新入社員の各種研修・セミナーなども多数開催されています。一例として、リクルートマネジメントソリューションズでは以下のような新入社員向けの研修を開催しています。このような研修を活用して新入社員が不安なく仕事で役立つスキルを体系的に習得する方法もあります。
参考:リクルートマネジメントソリューションズ
「今の時代の新人・若手の生かし方・育て方」
「新入社員育成のためのOJTリーダー育成研修 | OJTリーダースタートアッププログラム」
経験を積んだ社員は仕事の進め方やコツなどがすでに身についているため、新入社員が何をどのように悩んでいるのか理解しづらいこともあるでしょう。
新入社員の指導・育成をすることは会社にとっても重要な役目となります。
では、実際に新入社員の教育係やメンターとなったときに気をつけること、意識しておくことについて、以下の3つのポイントに触れておきましょう。
新入社員が一番多く接するのは指導担当となった社員です。不安で一杯の新入社員に対して、その不安を取り除き、信頼関係を構築することが今後の指導にとても大切なのです。指導担当社員は新入社員に先入観や偏見を持たず、むしろ興味・関心を持ち積極的に話に耳を傾けるようにしてください。
大事なことは、指導担当者自らが心を開くことにより、話を聴いてくれる人だと認識してもらうこと。新入社員が指導担当者の話をよく聴くようになり、指導内容の理解や吸収も早くなるでしょう。
経験のある社員からすれば簡単だと思われる単純な仕事も、新入社員からすれば難しいと感じることがあります。また、明確な指示がなく依頼された場合、どうすれば良いのかわからず、不信感につながってしまうこともあるかもしれません。
仕事を依頼するときは、目的といつまでに仕上げる必要があるのかなど、具体的に説明し、できれば手順などを実際に一緒にやってみることが効果的です。
そうすることで、依頼の目的や背景を理解するため、積極的に取り組む姿勢が養われ今後のパフォーマンス向上につながるでしょう。
依頼した仕事に対して、的確なフィードバックをすることが大切です。

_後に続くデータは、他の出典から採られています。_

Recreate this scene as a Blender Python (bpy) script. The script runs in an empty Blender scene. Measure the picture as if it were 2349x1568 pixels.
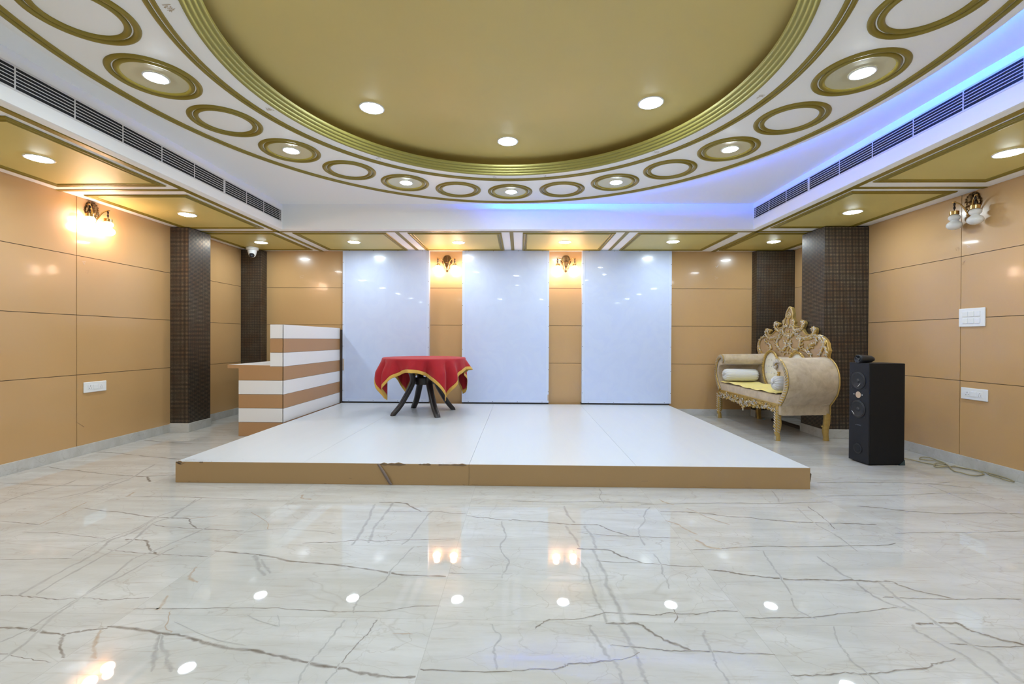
import bpy, bmesh, math, random
from mathutils import Vector, Matrix
R = math.radians
rnd = random.Random(7)
scene = bpy.context.scene
COL = scene.collection

# ------------------------------------------------------------------ camera
def make_camera():
    yaw, pitch, roll, f = 0.019, -0.0054, 0.0047, 1029.02
    fwd = Vector((-math.sin(yaw)*math.cos(pitch), math.cos(yaw)*math.cos(pitch), math.sin(pitch)))
    right = Vector((math.cos(yaw), math.sin(yaw), 0)); up = right.cross(fwd)
    r2 = math.cos(roll)*right + math.sin(roll)*up
    u2 = -math.sin(roll)*right + math.cos(roll)*up
    cam = bpy.data.cameras.new('camera'); o = bpy.data.objects.new('camera', cam); COL.objects.link(o)
    cam.sensor_fit = 'HORIZONTAL'; cam.sensor_width = 36; cam.lens = f/2349*36
    cam.clip_start = 0.02; cam.clip_end = 60
    m = Matrix((r2, u2, -fwd)).transposed().to_4x4(); m.translation = (0, 0, 1.15)
    o.matrix_world = m; scene.camera = o
make_camera()

# ------------------------------------------------------------------ world, light levels, exposure
L_SOFFIT, L_RING, L_DOME = 66.0, 66.0, 60.0        # LED downlight radiance
L_BULB = 19.0                                      # warm sconce globes
L_STRIP = 180.0                                     # blue cove strip
LED_WHITE = (0.81, 0.935, 1.0)
w = bpy.data.worlds.new('world'); scene.world = w; w.use_nodes = True
w.node_tree.nodes['Background'].inputs[0].default_value = (0.02, 0.02, 0.022, 1)
w.node_tree.nodes['Background'].inputs[1].default_value = 1.0
scene.view_settings.view_transform = 'Standard'
scene.view_settings.look = 'None'
scene.view_settings.gamma = 1.0
scene.view_settings.use_curve_mapping = False
scene.view_settings.exposure = 1.31
try:
    cy = scene.cycles
    cy.use_denoising = True; cy.max_bounces = 7; cy.diffuse_bounces = 5; cy.glossy_bounces = 3; cy.transmission_bounces = 1; cy.volume_bounces = 0
    cy.use_adaptive_sampling = True; cy.adaptive_threshold = 0.05; cy.adaptive_min_samples = 16
    cy.caustics_reflective = False; cy.caustics_refractive = False
    cy.sample_clamp_indirect = 6.0; cy.use_light_tree = True
except Exception:
    pass

# ------------------------------------------------------------------ materials
MARKED = set()
class NT:
    def __init__(s, name):
        s.m = bpy.data.materials.new(name); s.m.use_nodes = True
        s.t = s.m.node_tree; s.b = s.t.nodes['Principled BSDF']
    def n(s, typ, **kw):
        x = s.t.nodes.new(typ)
        for k, v in kw.items(): setattr(x, k, v)
        return x
    def put(s, inp, v):
        if hasattr(v, 'is_output'): s.t.links.new(v, inp)
        elif v is not None: inp.default_value = v
    def math(s, op, a, b=None, c=None):
        x = s.n('ShaderNodeMath', operation=op)
        s.put(x.inputs[0], a)
        if b is not None: s.put(x.inputs[1], b)
        if c is not None: s.put(x.inputs[2], c)
        return x.outputs[0]
    def mix(s, f, a, b):
        x = s.n('ShaderNodeMix', data_type='RGBA')
        s.put(x.inputs[0], f); s.put(x.inputs[6], a); s.put(x.inputs[7], b)
        return x.outputs[2]
    def sep(s, v):
        x = s.n('ShaderNodeSeparateXYZ'); s.put(x.inputs[0], v); return x.outputs
    def comb(s, a, b, c):
        x = s.n('ShaderNodeCombineXYZ')
        for i, v in enumerate((a, b, c)): s.put(x.inputs[i], v)
        return x.outputs[0]
    def noise(s, vec, scale, detail=4, rough=0.55, dist=0.0):
        x = s.n('ShaderNodeTexNoise'); s.put(x.inputs['Vector'], vec)
        x.inputs['Scale'].default_value = scale; x.inputs['Detail'].default_value = detail
        x.inputs['Roughness'].default_value = rough; x.inputs['Distortion'].default_value = dist
        return x.outputs[0]
    def ramp(s, f, stops):
        x = s.n('ShaderNodeValToRGB'); s.put(x.inputs[0], f)
        e = x.color_ramp.elements
        while len(e) < len(stops): e.new(0.5)
        for i, (p, c) in enumerate(stops):
            e[i].position = p; e[i].color = (c[0], c[1], c[2], 1) if hasattr(c, '__len__') else (c, c, c, 1)
        return x.outputs[0]
    def pos(s): return s.n('ShaderNodeNewGeometry').outputs['Position']
    def obj(s): return s.n('ShaderNodeTexCoord').outputs['Object']
    def vmul(s, v, k):
        x = s.n('ShaderNodeVectorMath', operation='MULTIPLY'); s.put(x.inputs[0], v); x.inputs[1].default_value = k; return x.outputs[0]
    def vadd(s, v, k):
        x = s.n('ShaderNodeVectorMath', operation='ADD'); s.put(x.inputs[0], v); s.put(x.inputs[1], k); return x.outputs[0]
    def bump(s, h, strength, dist=0.01):
        x = s.n('ShaderNodeBump'); s.put(x.inputs['Height'], h)
        x.inputs['Strength'].default_value = strength; x.inputs['Distance'].default_value = dist
        s.t.links.new(x.outputs[0], s.b.inputs['Normal'])
    def set(s, **kw):
        names = dict(color='Base Color', rough='Roughness', metal='Metallic', spec='Specular IOR Level', coat='Coat Weight',
                     coatr='Coat Roughness', sheen='Sheen Weight', ecol='Emission Color', estr='Emission Strength', trans='Transmission Weight', sss='Subsurface Weight', alpha='Alpha')
        for k, v in kw.items():
            if isinstance(v, tuple) and len(v) == 3: v = (*v, 1)
            s.put(s.b.inputs[names[k]], v)
        return s.m
    def marks(s, base, worn=None):
        MARKED.add(s.m.name); a = s.n('ShaderNodeAttribute', attribute_name='mark')
        f = a.outputs['Alpha'] if worn is None else s.math('MULTIPLY', a.outputs['Alpha'], worn)
        return s.mix(f, base, a.outputs['Color'])

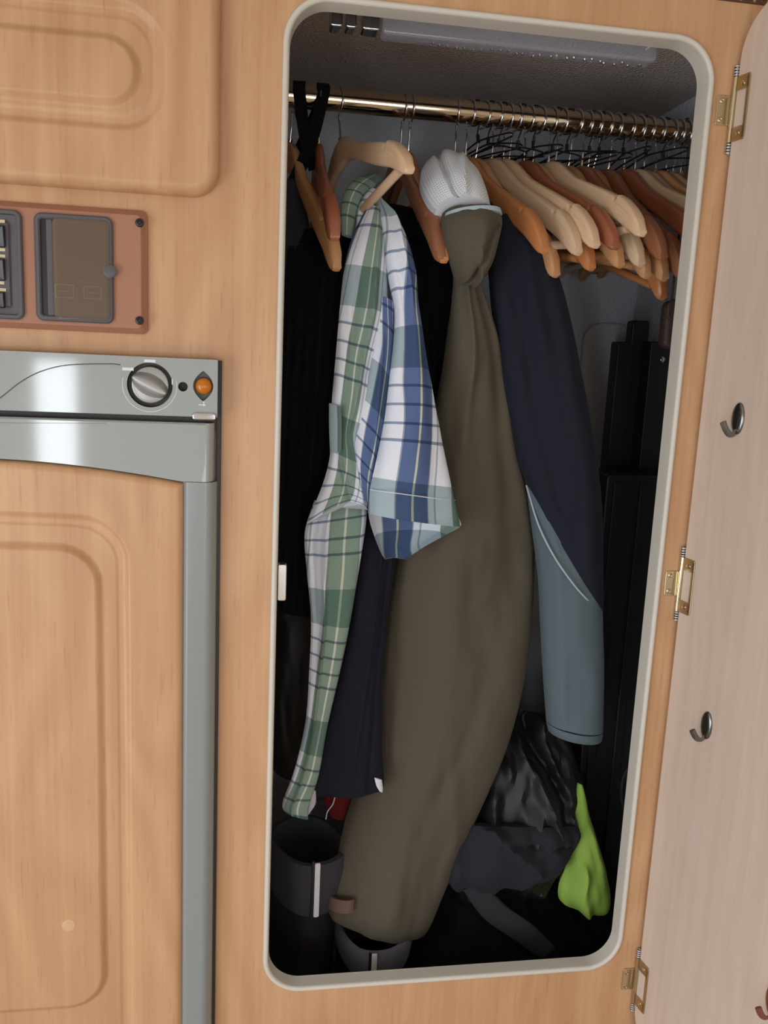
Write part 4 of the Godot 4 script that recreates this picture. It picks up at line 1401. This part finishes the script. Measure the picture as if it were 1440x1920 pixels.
func clutter() -> void:
	# folded black table against the right wall
	var t := thing("folded_table", "black folded camping table standing upright against the right inner wall", "folding table", Vector3(0.63, DECK, -0.34))
	var b := MB.new()
	var a := W(1160, 640, -0.33)
	b.slab(a.x, DECK + 0.001, a.x + 0.075, a.y, -0.36, -0.33, 0.004, 0.002)
	part(t, "table_top", b, M.black_plastic)
	b = MB.new()
	b.slab(a.x + 0.042, DECK + 0.001, a.x + 0.098, a.y + 0.002, -0.328, -0.30, 0.004, 0.002)
	part(t, "leg_panel", b, M.black_plastic)
	b = MB.new()
	var h := W(1188, 600, -0.33)
	b.slab(h.x, a.y - 0.004, h.x + 0.03, h.y, -0.356, -0.332, 0.006, 0.003)
	part(t, "carry_handle", b, M.black_plastic)
	b = MB.new()
	b.xf.origin = W(1241, 674, -0.2995)
	b.lathe([[0.005, 0.0], [0.005, 0.002], [0.0038, 0.0034], [0.002, 0.0038]], 18)
	part(t, "bolt", b, M.chrome)
	t = thing("black_case", "black upright case below the folded table, behind the jumper sleeve", "case", Vector3(0.62, DECK, -0.25))
	var c := W(1126, 886, -0.25)
	b = MB.new()
	b.slab(c.x, DECK + 0.001, 0.69, c.y, -0.297, -0.225, 0.006, 0.004)
	part(t, "shell", b, M.black_plastic)
	for q in [0.012, 0.055]:
		b = MB.new()
		b.slab(c.x + q, DECK + 0.02, c.x + q + 0.012, c.y - 0.01, -0.2249, -0.2215, 0.002, 0.001)
		part(t, "rib", b, M.black_plastic)
	b = MB.new()
	b.tube(arc([W(1185, 1560, -.215), W(1166, 1500, -.205), W(1172, 1450, -.2), W(1200, 1425, -.205)], 6), 0.0022, 8)
	part(t, "carry_loop", b, M.charcoal_cloth)
	# moulded panel on the rear wall
	t = thing("moulded_panel", "pale grey moulded panel with a rounded corner on the wardrobe rear wall", "panel", Vector3(0.64, 1.2, BACK))
	b = MB.new()
	var p := W(1098, 603, BACK + 0.012)
	b.slab(p.x, p.y - 0.34, 0.699, p.y, BACK + 0.0005, BACK + 0.014, 0.035, 0.006)
	part(t, "panel", b, M.carcass_grey)
	t = thing("brown_pouch", "dark brown leather pouch hanging at the right, under the hangers", "pouch", W(1268, 590, -0.12))
	var q0 := W(1252, 562, -0.2)
	b = MB.new()
	b.slab(q0.x, q0.y - 0.07, q0.x + 0.045, q0.y, -0.225, -0.2, 0.012, 0.008)
	part(t, "body", b, mat("pouch_leather", c8(70, 52, 44), 0.6))
	b = MB.new()
	b.slab(q0.x - 0.001, q0.y - 0.03, q0.x + 0.046, q0.y + 0.001, -0.2005, -0.196, 0.010, 0.003)
	part(t, "flap", b, M.pouch_leather)
	b = MB.new()
	b.tube(arc([Vector3(q0.x + 0.012, q0.y - 0.002, -0.212), Vector3(q0.x + 0.03, RODY - 0.02, RODZ + 0.016), Vector3(q0.x + 0.03, RODY + 0.018, RODZ), Vector3(q0.x + 0.036, RODY - 0.02, RODZ - 0.016), Vector3(q0.x + 0.036, q0.y - 0.002, -0.214)], 6), 0.0018, 8)
	part(t, "cord", b, M.pouch_leather)


func _ready() -> void:
	rng.seed = 20
	light_and_camera()
	make_materials()
	room()
	carcass()
	cupboard_door()
	switch_panel()
	fridge()
	wardrobe_door()
	hangers()
	shirt()
	coat()
	jumper()
	other_clothes()
	boots()
	clutter()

新人ですから最初は上手くできないことも多いかもしれませんが、その中で工夫をしている点や良いところを見つけて褒めることが必要となります。
改善点を指摘したら、良い点を褒める、こうすることで新入社員は自分の成果を認めてもらえたと感じ、自己効力感が高まり、仕事への意欲が増し好循環につながるでしょう。
また、指導担当者が過去の自分の失敗談などを交えながら話せれば、安心感を与え、指導者への親近感も増すことになるでしょう。
新入社員にとって仕事とはこれまで学んできたことを社会に還元し、自らの価値と向き合う初めての機会となります。
新しい世界へと一歩踏み出すのですから、自信と勇気を持たなければなりません。
そして、受け入れる企業は新しい価値観を持った新入社員の内面に関心を寄せ、行動の背景にある経験、思いを理解しようと努める姿勢が大切です。そのうえで、企業側の考えも伝えて相互理解を深める努力をすることが、新入社員の自律・自走につながり企業全体の新たな価値の創出へと向かっていくことでしょう。